Output the full listing word for word.

start

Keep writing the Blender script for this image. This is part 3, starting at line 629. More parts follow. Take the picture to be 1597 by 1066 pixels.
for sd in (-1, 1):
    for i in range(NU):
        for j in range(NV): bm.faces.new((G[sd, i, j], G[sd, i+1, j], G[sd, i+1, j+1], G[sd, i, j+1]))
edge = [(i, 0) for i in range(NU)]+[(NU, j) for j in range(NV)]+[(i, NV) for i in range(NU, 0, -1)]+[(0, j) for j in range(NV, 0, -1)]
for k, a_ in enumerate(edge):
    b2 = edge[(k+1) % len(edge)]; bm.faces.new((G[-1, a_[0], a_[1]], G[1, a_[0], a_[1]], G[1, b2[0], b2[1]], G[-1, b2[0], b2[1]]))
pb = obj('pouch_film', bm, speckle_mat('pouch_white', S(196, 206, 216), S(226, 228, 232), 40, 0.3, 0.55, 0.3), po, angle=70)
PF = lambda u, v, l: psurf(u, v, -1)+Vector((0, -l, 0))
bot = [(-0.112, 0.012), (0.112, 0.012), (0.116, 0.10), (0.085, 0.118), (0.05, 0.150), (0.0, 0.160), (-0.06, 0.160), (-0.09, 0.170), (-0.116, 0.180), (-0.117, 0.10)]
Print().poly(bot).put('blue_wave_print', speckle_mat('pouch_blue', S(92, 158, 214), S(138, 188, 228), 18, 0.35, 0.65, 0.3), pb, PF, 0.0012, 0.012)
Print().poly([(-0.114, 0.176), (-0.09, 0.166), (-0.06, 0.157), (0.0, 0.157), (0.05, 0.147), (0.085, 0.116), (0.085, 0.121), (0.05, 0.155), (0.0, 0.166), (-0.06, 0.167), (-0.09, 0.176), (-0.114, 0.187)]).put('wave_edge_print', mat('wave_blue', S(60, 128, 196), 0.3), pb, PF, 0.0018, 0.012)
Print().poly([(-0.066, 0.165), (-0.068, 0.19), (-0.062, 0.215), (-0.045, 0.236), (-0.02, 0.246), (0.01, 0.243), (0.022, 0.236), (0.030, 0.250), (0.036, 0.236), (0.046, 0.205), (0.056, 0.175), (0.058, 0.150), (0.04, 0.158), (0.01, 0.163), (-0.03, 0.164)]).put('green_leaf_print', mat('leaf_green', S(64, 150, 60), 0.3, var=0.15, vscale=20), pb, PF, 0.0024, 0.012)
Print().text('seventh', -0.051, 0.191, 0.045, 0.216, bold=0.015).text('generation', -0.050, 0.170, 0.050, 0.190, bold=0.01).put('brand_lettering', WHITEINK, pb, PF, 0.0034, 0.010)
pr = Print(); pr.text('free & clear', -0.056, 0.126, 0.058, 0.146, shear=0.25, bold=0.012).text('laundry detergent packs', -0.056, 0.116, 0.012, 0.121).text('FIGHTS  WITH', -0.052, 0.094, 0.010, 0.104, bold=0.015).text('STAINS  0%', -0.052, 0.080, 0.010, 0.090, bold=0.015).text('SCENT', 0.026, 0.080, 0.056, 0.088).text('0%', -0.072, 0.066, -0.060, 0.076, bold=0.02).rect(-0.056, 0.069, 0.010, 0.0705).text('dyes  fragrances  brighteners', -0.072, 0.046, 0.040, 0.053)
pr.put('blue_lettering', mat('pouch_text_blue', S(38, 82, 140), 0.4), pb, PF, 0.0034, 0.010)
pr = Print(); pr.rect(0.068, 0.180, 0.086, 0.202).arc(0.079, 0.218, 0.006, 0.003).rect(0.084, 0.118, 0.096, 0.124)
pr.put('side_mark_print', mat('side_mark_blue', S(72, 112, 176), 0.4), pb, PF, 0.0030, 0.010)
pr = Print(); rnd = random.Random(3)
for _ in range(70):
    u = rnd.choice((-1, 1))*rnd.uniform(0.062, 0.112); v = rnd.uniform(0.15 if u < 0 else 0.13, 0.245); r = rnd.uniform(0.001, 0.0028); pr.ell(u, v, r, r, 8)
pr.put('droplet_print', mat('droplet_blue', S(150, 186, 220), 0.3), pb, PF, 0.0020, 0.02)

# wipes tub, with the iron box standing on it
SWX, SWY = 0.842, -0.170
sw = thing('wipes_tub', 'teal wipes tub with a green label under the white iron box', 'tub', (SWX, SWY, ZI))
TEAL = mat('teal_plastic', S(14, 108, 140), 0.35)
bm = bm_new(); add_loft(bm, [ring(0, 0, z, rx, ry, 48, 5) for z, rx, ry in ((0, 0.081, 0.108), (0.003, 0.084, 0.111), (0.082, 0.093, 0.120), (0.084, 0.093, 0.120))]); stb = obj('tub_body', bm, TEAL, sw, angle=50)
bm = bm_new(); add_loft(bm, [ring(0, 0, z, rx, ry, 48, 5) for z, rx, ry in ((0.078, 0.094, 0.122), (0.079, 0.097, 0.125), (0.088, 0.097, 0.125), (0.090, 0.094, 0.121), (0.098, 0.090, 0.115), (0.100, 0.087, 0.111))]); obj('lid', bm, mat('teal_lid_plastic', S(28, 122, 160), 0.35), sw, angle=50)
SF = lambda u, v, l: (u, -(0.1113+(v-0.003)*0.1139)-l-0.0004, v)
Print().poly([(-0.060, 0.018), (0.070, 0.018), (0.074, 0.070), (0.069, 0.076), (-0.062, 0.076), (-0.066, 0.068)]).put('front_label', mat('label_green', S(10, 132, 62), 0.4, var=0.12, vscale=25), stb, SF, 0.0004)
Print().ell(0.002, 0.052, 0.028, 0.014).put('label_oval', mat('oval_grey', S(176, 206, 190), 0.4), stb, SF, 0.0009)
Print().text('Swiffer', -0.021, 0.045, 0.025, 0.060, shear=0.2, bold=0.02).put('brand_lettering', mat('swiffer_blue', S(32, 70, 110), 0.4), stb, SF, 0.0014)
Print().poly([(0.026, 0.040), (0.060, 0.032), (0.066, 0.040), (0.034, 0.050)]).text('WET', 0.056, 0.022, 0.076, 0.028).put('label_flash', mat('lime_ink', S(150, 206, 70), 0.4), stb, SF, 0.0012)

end

** Correct answer **
Keep writing the Blender script for this image. This is part 3, starting at line 629. More parts follow. Take the picture to be 1597 by 1066 pixels.
for sd in (-1, 1):
    for i in range(NU):
        for j in range(NV): bm.faces.new((G[sd, i, j], G[sd, i+1, j], G[sd, i+1, j+1], G[sd, i, j+1]))
edge = [(i, 0) for i in range(NU)]+[(NU, j) for j in range(NV)]+[(i, NV) for i in range(NU, 0, -1)]+[(0, j) for j in range(NV, 0, -1)]
for k, a_ in enumerate(edge):
    b2 = edge[(k+1) % len(edge)]; bm.faces.new((G[-1, a_[0], a_[1]], G[1, a_[0], a_[1]], G[1, b2[0], b2[1]], G[-1, b2[0], b2[1]]))
pb = obj('pouch_film', bm, speckle_mat('pouch_white', S(196, 206, 216), S(226, 228, 232), 40, 0.3, 0.55, 0.3), po, angle=70)
PF = lambda u, v, l: psurf(u, v, -1)+Vector((0, -l, 0))
bot = [(-0.112, 0.012), (0.112, 0.012), (0.116, 0.10), (0.085, 0.118), (0.05, 0.150), (0.0, 0.160), (-0.06, 0.160), (-0.09, 0.170), (-0.116, 0.180), (-0.117, 0.10)]
Print().poly(bot).put('blue_wave_print', speckle_mat('pouch_blue', S(92, 158, 214), S(138, 188, 228), 18, 0.35, 0.65, 0.3), pb, PF, 0.0012, 0.012)
Print().poly([(-0.114, 0.176), (-0.09, 0.166), (-0.06, 0.157), (0.0, 0.157), (0.05, 0.147), (0.085, 0.116), (0.085, 0.121), (0.05, 0.155), (0.0, 0.166), (-0.06, 0.167), (-0.09, 0.176), (-0.114, 0.187)]).put('wave_edge_print', mat('wave_blue', S(60, 128, 196), 0.3), pb, PF, 0.0018, 0.012)
Print().poly([(-0.066, 0.165), (-0.068, 0.19), (-0.062, 0.215), (-0.045, 0.236), (-0.02, 0.246), (0.01, 0.243), (0.022, 0.236), (0.030, 0.250), (0.036, 0.236), (0.046, 0.205), (0.056, 0.175), (0.058, 0.150), (0.04, 0.158), (0.01, 0.163), (-0.03, 0.164)]).put('green_leaf_print', mat('leaf_green', S(64, 150, 60), 0.3, var=0.15, vscale=20), pb, PF, 0.0024, 0.012)
Print().text('seventh', -0.051, 0.191, 0.045, 0.216, bold=0.015).text('generation', -0.050, 0.170, 0.050, 0.190, bold=0.01).put('brand_lettering', WHITEINK, pb, PF, 0.0034, 0.010)
pr = Print(); pr.text('free & clear', -0.056, 0.126, 0.058, 0.146, shear=0.25, bold=0.012).text('laundry detergent packs', -0.056, 0.116, 0.012, 0.121).text('FIGHTS  WITH', -0.052, 0.094, 0.010, 0.104, bold=0.015).text('STAINS  0%', -0.052, 0.080, 0.010, 0.090, bold=0.015).text('SCENT', 0.026, 0.080, 0.056, 0.088).text('0%', -0.072, 0.066, -0.060, 0.076, bold=0.02).rect(-0.056, 0.069, 0.010, 0.0705).text('dyes  fragrances  brighteners', -0.072, 0.046, 0.040, 0.053)
pr.put('blue_lettering', mat('pouch_text_blue', S(38, 82, 140), 0.4), pb, PF, 0.0034, 0.010)
pr = Print(); pr.rect(0.068, 0.180, 0.086, 0.202).arc(0.079, 0.218, 0.006, 0.003).rect(0.084, 0.118, 0.096, 0.124)
pr.put('side_mark_print', mat('side_mark_blue', S(72, 112, 176), 0.4), pb, PF, 0.0030, 0.010)
pr = Print(); rnd = random.Random(3)
for _ in range(70):
    u = rnd.choice((-1, 1))*rnd.uniform(0.062, 0.112); v = rnd.uniform(0.15 if u < 0 else 0.13, 0.245); r = rnd.uniform(0.001, 0.0028); pr.ell(u, v, r, r, 8)
pr.put('droplet_print', mat('droplet_blue', S(150, 186, 220), 0.3), pb, PF, 0.0020, 0.02)

# wipes tub, with the iron box standing on it
SWX, SWY = 0.842, -0.170
sw = thing('wipes_tub', 'teal wipes tub with a green label under the white iron box', 'tub', (SWX, SWY, ZI))
TEAL = mat('teal_plastic', S(14, 108, 140), 0.35)
bm = bm_new(); add_loft(bm, [ring(0, 0, z, rx, ry, 48, 5) for z, rx, ry in ((0, 0.081, 0.108), (0.003, 0.084, 0.111), (0.082, 0.093, 0.120), (0.084, 0.093, 0.120))]); stb = obj('tub_body', bm, TEAL, sw, angle=50)
bm = bm_new(); add_loft(bm, [ring(0, 0, z, rx, ry, 48, 5) for z, rx, ry in ((0.078, 0.094, 0.122), (0.079, 0.097, 0.125), (0.088, 0.097, 0.125), (0.090, 0.094, 0.121), (0.098, 0.090, 0.115), (0.100, 0.087, 0.111))]); obj('lid', bm, mat('teal_lid_plastic', S(28, 122, 160), 0.35), sw, angle=50)
SF = lambda u, v, l: (u, -(0.1113+(v-0.003)*0.1139)-l-0.0004, v)
Print().poly([(-0.060, 0.018), (0.070, 0.018), (0.074, 0.070), (0.069, 0.076), (-0.062, 0.076), (-0.066, 0.068)]).put('front_label', mat('label_green', S(10, 132, 62), 0.4, var=0.12, vscale=25), stb, SF, 0.0004)
Print().ell(0.002, 0.052, 0.028, 0.014).put('label_oval', mat('oval_grey', S(176, 206, 190), 0.4), stb, SF, 0.0009)
Print().text('Swiffer', -0.021, 0.045, 0.025, 0.060, shear=0.2, bold=0.02).put('brand_lettering', mat('swiffer_blue', S(32, 70, 110), 0.4), stb, SF, 0.0014)
Print().poly([(0.026, 0.040), (0.060, 0.032), (0.066, 0.040), (0.034, 0.050)]).text('WET', 0.056, 0.022, 0.076, 0.028).put('label_flash', mat('lime_ink', S(150, 206, 70), 0.4), stb, SF, 0.0012)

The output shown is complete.